• **Provided information**
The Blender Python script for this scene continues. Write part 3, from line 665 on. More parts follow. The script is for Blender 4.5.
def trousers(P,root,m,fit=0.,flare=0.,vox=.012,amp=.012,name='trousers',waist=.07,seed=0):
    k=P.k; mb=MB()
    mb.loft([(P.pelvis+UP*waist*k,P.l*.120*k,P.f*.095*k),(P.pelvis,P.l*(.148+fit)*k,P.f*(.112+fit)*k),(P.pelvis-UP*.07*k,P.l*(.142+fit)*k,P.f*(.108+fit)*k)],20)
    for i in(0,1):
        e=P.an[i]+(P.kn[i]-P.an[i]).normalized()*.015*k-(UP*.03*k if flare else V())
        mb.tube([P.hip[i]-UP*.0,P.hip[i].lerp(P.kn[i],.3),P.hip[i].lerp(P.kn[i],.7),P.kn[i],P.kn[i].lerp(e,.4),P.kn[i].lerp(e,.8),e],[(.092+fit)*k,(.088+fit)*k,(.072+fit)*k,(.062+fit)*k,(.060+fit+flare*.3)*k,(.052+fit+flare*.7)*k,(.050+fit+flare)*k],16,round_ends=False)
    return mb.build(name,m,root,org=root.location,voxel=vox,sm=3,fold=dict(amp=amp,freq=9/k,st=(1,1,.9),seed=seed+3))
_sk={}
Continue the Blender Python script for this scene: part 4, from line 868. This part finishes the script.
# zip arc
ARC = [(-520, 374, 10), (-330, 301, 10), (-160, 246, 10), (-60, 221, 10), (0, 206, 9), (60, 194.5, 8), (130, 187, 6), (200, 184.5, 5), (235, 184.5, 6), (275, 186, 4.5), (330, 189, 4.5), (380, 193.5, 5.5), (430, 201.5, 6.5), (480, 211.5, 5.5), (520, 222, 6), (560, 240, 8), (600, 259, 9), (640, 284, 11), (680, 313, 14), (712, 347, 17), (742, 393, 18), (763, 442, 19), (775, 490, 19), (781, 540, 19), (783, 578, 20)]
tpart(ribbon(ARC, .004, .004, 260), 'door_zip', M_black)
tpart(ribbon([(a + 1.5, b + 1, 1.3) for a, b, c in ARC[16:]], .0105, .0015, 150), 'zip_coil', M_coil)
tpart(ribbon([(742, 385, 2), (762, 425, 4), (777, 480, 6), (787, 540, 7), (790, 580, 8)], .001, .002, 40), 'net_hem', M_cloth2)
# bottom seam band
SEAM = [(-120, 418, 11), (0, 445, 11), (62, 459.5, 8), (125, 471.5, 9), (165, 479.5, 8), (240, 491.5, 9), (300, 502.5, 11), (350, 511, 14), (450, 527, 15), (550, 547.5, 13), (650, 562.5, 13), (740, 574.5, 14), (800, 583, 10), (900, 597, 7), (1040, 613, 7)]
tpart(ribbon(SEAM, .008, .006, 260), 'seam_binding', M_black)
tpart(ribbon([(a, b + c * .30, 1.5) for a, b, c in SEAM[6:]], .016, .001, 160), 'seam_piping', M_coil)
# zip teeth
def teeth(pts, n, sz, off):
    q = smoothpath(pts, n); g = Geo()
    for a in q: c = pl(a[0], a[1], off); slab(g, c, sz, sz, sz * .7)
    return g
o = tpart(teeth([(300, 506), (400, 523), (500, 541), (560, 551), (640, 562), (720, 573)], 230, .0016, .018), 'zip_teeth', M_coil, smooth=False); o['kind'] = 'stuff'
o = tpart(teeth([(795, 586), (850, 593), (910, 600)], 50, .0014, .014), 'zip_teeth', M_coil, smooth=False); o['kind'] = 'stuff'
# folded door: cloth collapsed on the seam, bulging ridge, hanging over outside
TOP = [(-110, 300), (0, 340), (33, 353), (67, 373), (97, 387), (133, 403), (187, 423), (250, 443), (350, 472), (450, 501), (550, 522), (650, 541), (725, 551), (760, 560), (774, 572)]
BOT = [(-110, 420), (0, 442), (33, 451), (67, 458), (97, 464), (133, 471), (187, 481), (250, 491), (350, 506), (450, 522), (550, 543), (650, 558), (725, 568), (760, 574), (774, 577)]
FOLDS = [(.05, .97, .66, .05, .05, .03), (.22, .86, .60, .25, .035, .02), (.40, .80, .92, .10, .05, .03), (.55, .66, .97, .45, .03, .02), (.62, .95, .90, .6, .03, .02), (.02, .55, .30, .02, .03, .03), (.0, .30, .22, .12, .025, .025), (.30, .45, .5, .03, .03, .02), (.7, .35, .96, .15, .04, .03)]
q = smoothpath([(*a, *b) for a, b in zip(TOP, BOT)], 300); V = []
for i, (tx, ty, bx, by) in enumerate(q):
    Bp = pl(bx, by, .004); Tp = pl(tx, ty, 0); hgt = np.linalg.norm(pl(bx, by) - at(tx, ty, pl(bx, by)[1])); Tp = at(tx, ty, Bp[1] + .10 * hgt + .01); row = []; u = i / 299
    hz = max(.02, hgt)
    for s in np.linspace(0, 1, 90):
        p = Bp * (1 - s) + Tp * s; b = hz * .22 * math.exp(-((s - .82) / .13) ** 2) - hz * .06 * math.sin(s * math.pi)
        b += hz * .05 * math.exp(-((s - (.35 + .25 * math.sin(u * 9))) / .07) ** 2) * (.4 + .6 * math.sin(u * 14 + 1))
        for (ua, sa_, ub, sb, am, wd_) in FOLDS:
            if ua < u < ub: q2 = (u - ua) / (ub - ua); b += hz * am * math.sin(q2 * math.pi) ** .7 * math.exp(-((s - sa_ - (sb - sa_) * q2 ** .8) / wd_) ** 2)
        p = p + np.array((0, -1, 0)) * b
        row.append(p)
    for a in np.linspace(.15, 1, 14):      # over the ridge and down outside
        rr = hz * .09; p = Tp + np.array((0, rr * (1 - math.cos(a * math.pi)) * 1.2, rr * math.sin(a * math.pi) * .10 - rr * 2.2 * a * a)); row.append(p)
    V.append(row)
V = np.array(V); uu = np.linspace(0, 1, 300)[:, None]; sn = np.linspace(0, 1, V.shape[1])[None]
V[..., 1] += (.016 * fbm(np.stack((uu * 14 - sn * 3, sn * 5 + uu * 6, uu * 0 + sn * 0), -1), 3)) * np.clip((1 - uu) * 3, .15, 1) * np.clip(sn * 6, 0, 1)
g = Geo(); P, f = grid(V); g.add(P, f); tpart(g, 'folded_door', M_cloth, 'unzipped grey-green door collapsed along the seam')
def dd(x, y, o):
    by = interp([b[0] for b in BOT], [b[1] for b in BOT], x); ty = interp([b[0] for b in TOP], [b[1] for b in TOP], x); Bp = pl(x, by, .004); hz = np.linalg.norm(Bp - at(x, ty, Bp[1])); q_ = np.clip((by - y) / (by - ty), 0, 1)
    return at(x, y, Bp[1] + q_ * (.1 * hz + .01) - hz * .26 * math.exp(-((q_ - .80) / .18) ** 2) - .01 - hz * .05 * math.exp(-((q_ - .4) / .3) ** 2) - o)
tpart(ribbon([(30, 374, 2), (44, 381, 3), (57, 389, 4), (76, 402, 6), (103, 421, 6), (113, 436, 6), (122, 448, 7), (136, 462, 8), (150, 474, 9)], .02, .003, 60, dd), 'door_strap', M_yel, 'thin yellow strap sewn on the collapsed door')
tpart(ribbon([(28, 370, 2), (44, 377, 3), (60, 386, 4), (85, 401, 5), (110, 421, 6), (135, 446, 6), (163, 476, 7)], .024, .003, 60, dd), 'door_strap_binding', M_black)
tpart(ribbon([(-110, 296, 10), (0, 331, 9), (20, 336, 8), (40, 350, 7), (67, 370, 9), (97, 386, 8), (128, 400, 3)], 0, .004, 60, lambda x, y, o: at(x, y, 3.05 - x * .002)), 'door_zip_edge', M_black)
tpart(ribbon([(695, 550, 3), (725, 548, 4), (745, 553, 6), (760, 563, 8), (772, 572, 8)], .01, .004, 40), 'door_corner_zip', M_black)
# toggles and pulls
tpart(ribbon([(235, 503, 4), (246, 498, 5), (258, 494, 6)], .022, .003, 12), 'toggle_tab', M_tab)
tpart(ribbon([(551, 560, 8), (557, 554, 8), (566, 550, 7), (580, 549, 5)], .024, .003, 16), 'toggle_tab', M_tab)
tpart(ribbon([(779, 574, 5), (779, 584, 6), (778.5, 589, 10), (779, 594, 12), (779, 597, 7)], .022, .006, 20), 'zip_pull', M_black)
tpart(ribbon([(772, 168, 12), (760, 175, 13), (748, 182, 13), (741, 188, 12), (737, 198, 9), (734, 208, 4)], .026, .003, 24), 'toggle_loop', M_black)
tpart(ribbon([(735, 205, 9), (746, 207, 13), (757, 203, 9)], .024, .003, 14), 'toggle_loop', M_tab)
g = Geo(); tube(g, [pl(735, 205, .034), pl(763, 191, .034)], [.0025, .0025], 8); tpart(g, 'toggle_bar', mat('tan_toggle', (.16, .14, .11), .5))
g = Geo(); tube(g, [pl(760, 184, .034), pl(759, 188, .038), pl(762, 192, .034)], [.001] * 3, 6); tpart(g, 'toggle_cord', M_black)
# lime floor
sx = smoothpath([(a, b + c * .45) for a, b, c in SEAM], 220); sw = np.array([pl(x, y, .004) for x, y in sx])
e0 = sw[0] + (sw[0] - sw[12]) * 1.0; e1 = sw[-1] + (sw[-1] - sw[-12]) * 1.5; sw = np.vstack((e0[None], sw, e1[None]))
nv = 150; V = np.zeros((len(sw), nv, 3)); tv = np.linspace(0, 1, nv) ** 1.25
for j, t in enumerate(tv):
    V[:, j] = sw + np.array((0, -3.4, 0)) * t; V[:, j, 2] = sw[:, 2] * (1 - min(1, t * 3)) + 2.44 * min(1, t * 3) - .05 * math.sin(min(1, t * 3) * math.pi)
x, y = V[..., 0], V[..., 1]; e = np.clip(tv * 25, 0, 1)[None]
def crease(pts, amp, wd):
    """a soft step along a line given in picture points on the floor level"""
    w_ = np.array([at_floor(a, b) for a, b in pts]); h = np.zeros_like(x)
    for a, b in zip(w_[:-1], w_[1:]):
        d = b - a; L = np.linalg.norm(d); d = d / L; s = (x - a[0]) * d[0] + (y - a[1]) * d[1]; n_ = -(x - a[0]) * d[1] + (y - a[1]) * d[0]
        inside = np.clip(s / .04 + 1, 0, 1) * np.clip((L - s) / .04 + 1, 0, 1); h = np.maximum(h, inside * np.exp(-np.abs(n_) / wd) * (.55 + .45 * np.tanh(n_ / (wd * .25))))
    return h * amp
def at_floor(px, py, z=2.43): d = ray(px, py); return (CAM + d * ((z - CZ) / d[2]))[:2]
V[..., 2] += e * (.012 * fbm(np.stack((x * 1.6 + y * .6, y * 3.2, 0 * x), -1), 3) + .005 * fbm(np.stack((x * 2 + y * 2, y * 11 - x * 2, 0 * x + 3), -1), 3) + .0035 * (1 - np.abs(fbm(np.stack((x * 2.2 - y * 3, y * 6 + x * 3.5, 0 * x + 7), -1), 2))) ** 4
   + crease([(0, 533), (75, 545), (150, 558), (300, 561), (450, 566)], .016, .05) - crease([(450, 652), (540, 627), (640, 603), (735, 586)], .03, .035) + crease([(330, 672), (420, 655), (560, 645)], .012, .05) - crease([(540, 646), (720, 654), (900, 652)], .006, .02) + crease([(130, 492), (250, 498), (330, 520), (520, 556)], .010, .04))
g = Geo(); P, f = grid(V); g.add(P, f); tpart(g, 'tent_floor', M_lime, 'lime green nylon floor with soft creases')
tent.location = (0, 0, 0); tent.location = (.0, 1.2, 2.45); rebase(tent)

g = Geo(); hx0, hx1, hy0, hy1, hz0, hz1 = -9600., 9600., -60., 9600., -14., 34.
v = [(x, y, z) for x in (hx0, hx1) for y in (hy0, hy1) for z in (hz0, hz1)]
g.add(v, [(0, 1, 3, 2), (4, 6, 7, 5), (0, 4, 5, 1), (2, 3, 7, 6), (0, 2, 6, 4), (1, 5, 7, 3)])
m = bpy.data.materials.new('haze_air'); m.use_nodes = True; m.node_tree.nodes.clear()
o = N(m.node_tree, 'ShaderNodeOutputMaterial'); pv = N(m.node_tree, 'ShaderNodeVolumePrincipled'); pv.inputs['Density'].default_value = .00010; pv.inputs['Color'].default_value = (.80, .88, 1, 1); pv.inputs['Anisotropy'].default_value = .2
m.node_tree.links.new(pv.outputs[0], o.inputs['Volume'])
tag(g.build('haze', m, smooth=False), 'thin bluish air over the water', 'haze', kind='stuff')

• **Objective**
Count the lines that hold the string "Python" and state that number alone.

• **The solution**
2